Preparing Young Athletes for the Real World:JANESH Blog for this week with Josh Williams(former Runningback Guilford College football)

Preparing Young Athletes for the Real World
from Josh Williams with JANESH and former runningback for the Guilford College Quakers….

How we can prepare our kids for the real world. In this piece, I am going to highlight some of the issues my peers and I faced while transitioning from college into the real world. Credit and job placement are among the top issues we faced. We were always told that finding a job in the new economy was going to be difficult but the reality struck once we walked across the stage. And credit, we heard on commercials and periodically throughout our time growing up with our parents, but the need for good credit practices didn’t show until we needed to finance our first car by ourselves or when we wanted to purchase our first house.

Allowing your youth to build credit and a relationship with the bank while under your roof is a safe way to start instilling good financial discipline. Once they go off to school, you won’t have much of a chance to teach these things, as colleges don’t include this in general education classes.

I know there are some parents/guardians that already teach these principles and for you, this may seem redundant but I was not taught these principles and I know an entire college football team that also agrees when I say we could have benefited by learning these principles before being out on our own.

I am 23 years old and I just applied to finance my first car. So this blog is very relevant in my own life. I have a decent credit score, above 700, and I make decent money too but when applying to purchase an 09!X5 BMW, I was turned down because I had no credit history. So upon learning this, I was told to start building my credit with a credit card. I’m a little hesitant because I’ve always used cash/debit exchange. But credit is a necessary evil.

Not taking anything away from my parents, because they did an awesome job with me, but maybe I could have been practicing my credit discipline with my weekly allowance back in high school.
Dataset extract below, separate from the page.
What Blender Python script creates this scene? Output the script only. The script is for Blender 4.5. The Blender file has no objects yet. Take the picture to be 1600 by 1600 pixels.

Something so that it didn’t take for me getting declined for me to learn this lesson.

– Allowing time for your athlete to volunteer or intern somewhere that is similar to their desired career path is another way to start prepping them for the real world. We always heard that it was going to be tough finding work in our field but truth was evident once graduation rolled around. Job placement period for my peers averaged from 3 weeks to 6 months. When I heard about the people who had landed prime jobs in their field, it wasn’t a surprise. These were the people who had stacked resumes and interning for top corporations junior and senior year of college. The people who took a little longer were the ones that were forced to adjust rapidly to reality. No preparation, no experience, just an undergraduate degree.

I knew a few people who landed jobs quickly after school and all of them had been volunteering or interning before coming to college. Granted most of these kids weren’t athletes but, the facts still remain. Maybe we could put our youth athletes in the position to win by pushing them to spend some time in the job force while in high school. Not just any company, but one that could potentially be a career choice for them, one that is related to their choice of study.

These were just a few tips from my personal life and the lives of the people around me. We are leading a younger generation and I want to be able to equip them with everything we didn’t have. Early credit knowledge will be one thing that can easily be done while you still have control over your kid. It’s a useful tool, and simple if you control their finances by an allowance. Also, allowing your youth to get active in the job force will be helpful to them in the long run. Give them more experience and more confidence to go land a job after college. These are low effort things that can give you a nice return on investment.